And then there’s me. Copper? Tarnished or polished? I don’t remember much of the speeches at my own sheva brachos; they all centered on my parents and in-laws, who are very deserving of praise. Of the kallah, I can’t recall. Neither have I been featured recently in any earth-shattering chizuk headlines, despite my brother’s belief that I’m hiding behind every penname imaginable.

What gematria can you make with Mommy plus housewife, subtracting points for getting upset when Yitzi painted the tiles with blue toothpaste?

So too our Avos.  Avraham was perceived as “shinier” than the other Forefathers—the whole world recognized his greatness and paid him homage. Yitzchak did not merit this glory immediately.  Only after he was purified by the Akeidah was his body elevated to the holy state of a korban.

Yaakov suffered many tzaros and exiles, which obscured his greatness.  Even in the passuk cited above, Lavan wasn’t attributing Yaakov’s success to his righteousness, but to his good luck.  It was only in Yaakov’s later years, after he’d withstood the “buffing” and “shining,” that his greatness was revealed to the world. 

Klal Yisrael contains all three of these types of people.
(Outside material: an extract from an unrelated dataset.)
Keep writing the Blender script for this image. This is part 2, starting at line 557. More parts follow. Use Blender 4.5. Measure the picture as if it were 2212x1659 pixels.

That’s why the Mishkan was created from these three metals.

As the speaker finally took his seat, a memory flashed into my mind. My mother-in-law a”h was a great fan of flea markets. I’d often accompany her as she searched for bargains.

Once, I wandered over to an artisan’s display.  The proprietor was smoking a Turkish cigar, and the smell brought the aroma of the shuk right there to Long Island.

“Mah shlomech, geveret?” The owner stroked his thick mustache. His nationality was no surprise, but his wares caught my interest. His stand featured handiwork that incorporated metals of every kind. There were hat racks and ashtrays, a looming sculpture of the Statue of Liberty, and a full set of cutlery.

But it was the Kosel, leaning against one counter, that caught my eye. Crafted from shining bits of copper, the colors ranged from deep red to shiny gold, as if the setting sun was casting its rays upon the ancient stones. I’m not an artsy type of person, but this piece stole my heart.

“Yafeh, lo? But it’s not for sale.” He stroked a burly hand over the shining piece. “I made this one day when I was homesick. And when I made it, I knew it had to be copper. Only copper can capture my Kotel.”

As I rejoined my mother-in-law, his words echoed in my ears. Being copper is no cop-out. It’s a way for me to shine in my own way.